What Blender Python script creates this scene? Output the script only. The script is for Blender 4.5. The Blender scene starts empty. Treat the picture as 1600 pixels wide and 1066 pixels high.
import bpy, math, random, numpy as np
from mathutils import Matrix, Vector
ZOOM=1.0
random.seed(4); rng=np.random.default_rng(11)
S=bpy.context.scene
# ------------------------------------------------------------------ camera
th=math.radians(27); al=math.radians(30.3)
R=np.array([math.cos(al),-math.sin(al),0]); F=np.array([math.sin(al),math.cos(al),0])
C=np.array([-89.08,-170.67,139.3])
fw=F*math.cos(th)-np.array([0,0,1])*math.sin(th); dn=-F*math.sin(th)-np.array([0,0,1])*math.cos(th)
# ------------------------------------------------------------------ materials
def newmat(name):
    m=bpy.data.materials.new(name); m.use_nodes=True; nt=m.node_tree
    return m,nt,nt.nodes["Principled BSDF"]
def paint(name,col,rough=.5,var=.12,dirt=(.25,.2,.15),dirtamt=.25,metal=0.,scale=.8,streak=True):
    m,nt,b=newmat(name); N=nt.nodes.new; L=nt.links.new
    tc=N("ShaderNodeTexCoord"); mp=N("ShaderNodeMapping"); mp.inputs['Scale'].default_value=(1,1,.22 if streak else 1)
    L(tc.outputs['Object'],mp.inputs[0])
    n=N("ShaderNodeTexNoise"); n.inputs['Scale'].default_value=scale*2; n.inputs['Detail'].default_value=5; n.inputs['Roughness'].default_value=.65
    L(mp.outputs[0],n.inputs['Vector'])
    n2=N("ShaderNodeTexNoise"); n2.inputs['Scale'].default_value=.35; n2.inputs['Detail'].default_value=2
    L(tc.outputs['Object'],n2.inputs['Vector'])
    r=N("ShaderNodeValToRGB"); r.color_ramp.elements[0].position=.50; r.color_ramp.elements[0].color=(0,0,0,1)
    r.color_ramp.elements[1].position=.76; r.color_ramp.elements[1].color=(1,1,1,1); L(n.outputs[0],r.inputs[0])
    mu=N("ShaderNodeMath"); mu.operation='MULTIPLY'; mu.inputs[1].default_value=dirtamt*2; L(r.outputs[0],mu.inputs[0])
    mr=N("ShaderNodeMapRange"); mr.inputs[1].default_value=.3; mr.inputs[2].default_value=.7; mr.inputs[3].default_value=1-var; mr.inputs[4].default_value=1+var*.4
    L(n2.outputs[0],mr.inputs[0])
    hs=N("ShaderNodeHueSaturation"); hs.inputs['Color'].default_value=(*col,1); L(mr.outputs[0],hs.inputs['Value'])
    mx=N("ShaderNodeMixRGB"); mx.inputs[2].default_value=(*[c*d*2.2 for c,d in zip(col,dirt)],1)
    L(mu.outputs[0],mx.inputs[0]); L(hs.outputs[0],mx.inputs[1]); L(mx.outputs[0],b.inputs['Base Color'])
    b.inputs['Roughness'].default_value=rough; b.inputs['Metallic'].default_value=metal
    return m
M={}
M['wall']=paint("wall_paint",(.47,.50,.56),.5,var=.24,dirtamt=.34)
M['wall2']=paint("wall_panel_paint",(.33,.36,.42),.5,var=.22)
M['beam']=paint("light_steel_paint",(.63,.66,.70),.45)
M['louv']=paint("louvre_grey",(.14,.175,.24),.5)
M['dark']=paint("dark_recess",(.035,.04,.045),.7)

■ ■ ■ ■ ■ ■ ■

Retype the material above, line by line, exactly.

## Solved problem
What Blender Python script creates this scene? Output the script only. The script is for Blender 4.5. The Blender scene starts empty. Treat the picture as 1600 pixels wide and 1066 pixels high.
import bpy, math, random, numpy as np
from mathutils import Matrix, Vector
ZOOM=1.0
random.seed(4); rng=np.random.default_rng(11)
S=bpy.context.scene
# ------------------------------------------------------------------ camera
th=math.radians(27); al=math.radians(30.3)
R=np.array([math.cos(al),-math.sin(al),0]); F=np.array([math.sin(al),math.cos(al),0])
C=np.array([-89.08,-170.67,139.3])
fw=F*math.cos(th)-np.array([0,0,1])*math.sin(th); dn=-F*math.sin(th)-np.array([0,0,1])*math.cos(th)
# ------------------------------------------------------------------ materials
def newmat(name):
    m=bpy.data.materials.new(name); m.use_nodes=True; nt=m.node_tree
    return m,nt,nt.nodes["Principled BSDF"]
def paint(name,col,rough=.5,var=.12,dirt=(.25,.2,.15),dirtamt=.25,metal=0.,scale=.8,streak=True):
    m,nt,b=newmat(name); N=nt.nodes.new; L=nt.links.new
    tc=N("ShaderNodeTexCoord"); mp=N("ShaderNodeMapping"); mp.inputs['Scale'].default_value=(1,1,.22 if streak else 1)
    L(tc.outputs['Object'],mp.inputs[0])
    n=N("ShaderNodeTexNoise"); n.inputs['Scale'].default_value=scale*2; n.inputs['Detail'].default_value=5; n.inputs['Roughness'].default_value=.65
    L(mp.outputs[0],n.inputs['Vector'])
    n2=N("ShaderNodeTexNoise"); n2.inputs['Scale'].default_value=.35; n2.inputs['Detail'].default_value=2
    L(tc.outputs['Object'],n2.inputs['Vector'])
    r=N("ShaderNodeValToRGB"); r.color_ramp.elements[0].position=.50; r.color_ramp.elements[0].color=(0,0,0,1)
    r.color_ramp.elements[1].position=.76; r.color_ramp.elements[1].color=(1,1,1,1); L(n.outputs[0],r.inputs[0])
    mu=N("ShaderNodeMath"); mu.operation='MULTIPLY'; mu.inputs[1].default_value=dirtamt*2; L(r.outputs[0],mu.inputs[0])
    mr=N("ShaderNodeMapRange"); mr.inputs[1].default_value=.3; mr.inputs[2].default_value=.7; mr.inputs[3].default_value=1-var; mr.inputs[4].default_value=1+var*.4
    L(n2.outputs[0],mr.inputs[0])
    hs=N("ShaderNodeHueSaturation"); hs.inputs['Color'].default_value=(*col,1); L(mr.outputs[0],hs.inputs['Value'])
    mx=N("ShaderNodeMixRGB"); mx.inputs[2].default_value=(*[c*d*2.2 for c,d in zip(col,dirt)],1)
    L(mu.outputs[0],mx.inputs[0]); L(hs.outputs[0],mx.inputs[1]); L(mx.outputs[0],b.inputs['Base Color'])
    b.inputs['Roughness'].default_value=rough; b.inputs['Metallic'].default_value=metal
    return m
M={}
M['wall']=paint("wall_paint",(.47,.50,.56),.5,var=.24,dirtamt=.34)
M['wall2']=paint("wall_panel_paint",(.33,.36,.42),.5,var=.22)
M['beam']=paint("light_steel_paint",(.63,.66,.70),.45)
M['louv']=paint("louvre_grey",(.14,.175,.24),.5)
M['dark']=paint("dark_recess",(.035,.04,.045),.7)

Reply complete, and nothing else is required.